As for Wadas’ rebuttal remarks, the “invited response” doctrine (also known as the “invited error” rule) defeats Crist’s Fifth Amendment challenge. Under that concept, “where defense counsel makes statements and closing argument that invite the government to respond, the prosecutor may, on rebuttal, enter into areas that would otherwise constitute improper argument.”3 As will be recalled Wadas mentioned Crist’s failure to testify in an effort to rebut Fox’s argument that a testimonial assertion of innocence could be inferred from Crist’s plea of not guilty. In that context Wadas’ reference to Crist’s silence was certainly “invited” by defense counsel.4 Indeed even Wadas’ final argu*1003ment (though this Court does not mean to give it sanction) itself referred in terms both to the fact “the defendant has a right not to testify” and to defense counsel’s correctness in so stating.

Conclusion

There is no genuine issue of fact, and Lane is entitled to judgment as a matter of law. Lane’s motion for summary judgment is therefore granted, and Crist’s motion is denied.

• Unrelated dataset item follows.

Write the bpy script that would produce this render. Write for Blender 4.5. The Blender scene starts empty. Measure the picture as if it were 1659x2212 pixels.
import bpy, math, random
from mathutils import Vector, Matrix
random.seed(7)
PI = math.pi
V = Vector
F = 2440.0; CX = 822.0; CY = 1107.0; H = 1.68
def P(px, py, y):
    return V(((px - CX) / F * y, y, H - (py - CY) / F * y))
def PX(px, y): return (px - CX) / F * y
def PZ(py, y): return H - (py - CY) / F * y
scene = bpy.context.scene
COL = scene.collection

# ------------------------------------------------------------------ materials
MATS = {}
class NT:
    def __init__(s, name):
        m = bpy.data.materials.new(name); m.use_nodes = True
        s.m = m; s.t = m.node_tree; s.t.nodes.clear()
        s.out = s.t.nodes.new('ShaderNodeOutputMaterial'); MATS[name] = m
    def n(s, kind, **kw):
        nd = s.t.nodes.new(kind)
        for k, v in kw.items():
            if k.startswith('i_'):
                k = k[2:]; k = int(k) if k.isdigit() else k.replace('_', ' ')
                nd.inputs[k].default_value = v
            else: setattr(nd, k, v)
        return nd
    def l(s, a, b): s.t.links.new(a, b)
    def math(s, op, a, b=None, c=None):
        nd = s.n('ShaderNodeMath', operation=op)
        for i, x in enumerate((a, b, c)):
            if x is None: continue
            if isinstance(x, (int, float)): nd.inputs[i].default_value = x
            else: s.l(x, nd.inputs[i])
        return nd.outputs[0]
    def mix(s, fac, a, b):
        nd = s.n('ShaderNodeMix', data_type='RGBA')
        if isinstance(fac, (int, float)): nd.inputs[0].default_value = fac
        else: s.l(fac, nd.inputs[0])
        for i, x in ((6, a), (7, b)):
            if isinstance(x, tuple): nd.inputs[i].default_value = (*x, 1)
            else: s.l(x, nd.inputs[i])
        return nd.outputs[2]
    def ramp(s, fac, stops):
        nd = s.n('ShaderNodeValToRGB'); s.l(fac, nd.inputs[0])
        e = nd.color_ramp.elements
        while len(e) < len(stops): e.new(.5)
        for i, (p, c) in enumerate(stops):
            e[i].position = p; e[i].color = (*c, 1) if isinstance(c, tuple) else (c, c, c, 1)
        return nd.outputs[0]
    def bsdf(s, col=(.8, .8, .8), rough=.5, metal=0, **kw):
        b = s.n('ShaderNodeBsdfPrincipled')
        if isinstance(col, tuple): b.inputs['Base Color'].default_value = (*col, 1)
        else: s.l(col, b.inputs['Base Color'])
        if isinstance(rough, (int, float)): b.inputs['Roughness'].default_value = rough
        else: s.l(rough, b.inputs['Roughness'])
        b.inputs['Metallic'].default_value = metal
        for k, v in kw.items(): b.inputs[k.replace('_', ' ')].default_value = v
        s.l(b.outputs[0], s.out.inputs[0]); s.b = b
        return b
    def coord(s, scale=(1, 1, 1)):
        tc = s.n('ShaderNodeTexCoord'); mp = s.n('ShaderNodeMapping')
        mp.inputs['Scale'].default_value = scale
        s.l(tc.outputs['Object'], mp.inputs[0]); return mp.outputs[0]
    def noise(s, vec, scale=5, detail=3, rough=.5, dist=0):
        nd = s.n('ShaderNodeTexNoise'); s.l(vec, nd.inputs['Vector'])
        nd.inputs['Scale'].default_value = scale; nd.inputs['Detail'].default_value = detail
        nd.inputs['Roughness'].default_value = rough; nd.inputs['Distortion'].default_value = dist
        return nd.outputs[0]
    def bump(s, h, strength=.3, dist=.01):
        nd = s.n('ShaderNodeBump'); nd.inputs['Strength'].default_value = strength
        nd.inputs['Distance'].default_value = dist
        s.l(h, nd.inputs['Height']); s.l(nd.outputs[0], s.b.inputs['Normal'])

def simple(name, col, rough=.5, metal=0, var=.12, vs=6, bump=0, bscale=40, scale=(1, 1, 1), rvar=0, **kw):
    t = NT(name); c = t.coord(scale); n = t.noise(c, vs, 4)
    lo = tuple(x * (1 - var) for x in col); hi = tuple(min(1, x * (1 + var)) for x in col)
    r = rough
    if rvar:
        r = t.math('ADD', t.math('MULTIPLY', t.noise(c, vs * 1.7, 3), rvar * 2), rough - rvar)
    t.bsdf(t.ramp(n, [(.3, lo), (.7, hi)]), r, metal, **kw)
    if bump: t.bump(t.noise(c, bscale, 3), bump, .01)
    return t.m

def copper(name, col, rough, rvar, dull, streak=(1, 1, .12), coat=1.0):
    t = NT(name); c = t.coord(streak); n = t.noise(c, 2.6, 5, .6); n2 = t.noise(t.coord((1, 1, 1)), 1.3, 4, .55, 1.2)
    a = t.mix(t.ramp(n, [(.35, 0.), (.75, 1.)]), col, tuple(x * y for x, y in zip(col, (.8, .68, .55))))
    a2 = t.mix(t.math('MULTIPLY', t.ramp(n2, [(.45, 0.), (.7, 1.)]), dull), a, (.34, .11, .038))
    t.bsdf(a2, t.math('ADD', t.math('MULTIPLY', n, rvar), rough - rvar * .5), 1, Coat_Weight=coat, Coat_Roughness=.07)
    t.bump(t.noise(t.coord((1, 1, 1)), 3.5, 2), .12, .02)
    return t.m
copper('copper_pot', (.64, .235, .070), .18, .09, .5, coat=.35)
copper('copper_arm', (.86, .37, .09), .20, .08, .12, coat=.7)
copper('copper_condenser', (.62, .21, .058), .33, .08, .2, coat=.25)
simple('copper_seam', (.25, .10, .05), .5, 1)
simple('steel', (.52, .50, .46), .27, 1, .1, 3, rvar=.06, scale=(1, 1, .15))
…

. This is done in light of the already-stated decision, for Crist is the party opposing the successful summary judgment motion.

. Any direct reference to such failure is constitutional error under Griffin v. California, 380 U.S. 609, 85 S.Ct. 1229, 14 L.Ed.2d 106 (1965).

. In the absence of any authority finding that doctrine inapplicable in this Fifth Amendment context, this Court declines Crist’s invitation to do so.

. Crist’s citations to the contrary are unpersuasive:

(a) United States ex rel. Mitchell v. Pinto, 438 F.2d 814, 818 (3d Cir.1971) held the invited error rule did not give the prosecutor license to encourage the jury “incorrectly and prejudicially [to] characterize the defendant’s silence as evidence of guilt.” But that *1003unexceptionable holding certainly cannot be invoked to preclude Wadas from countering Fox’s effort to extract a favorable inference from Crist’s silence.
(b) Schultz v. Yeager, 293 F.Supp. 794, 805 (D.N.J.1967), aff'd, 403 F.2d 639 (3d Cir.1968) is plainly distinguishable because in that case it was the prosecutor and the judge—not defense counsel—who first raised the comment issue.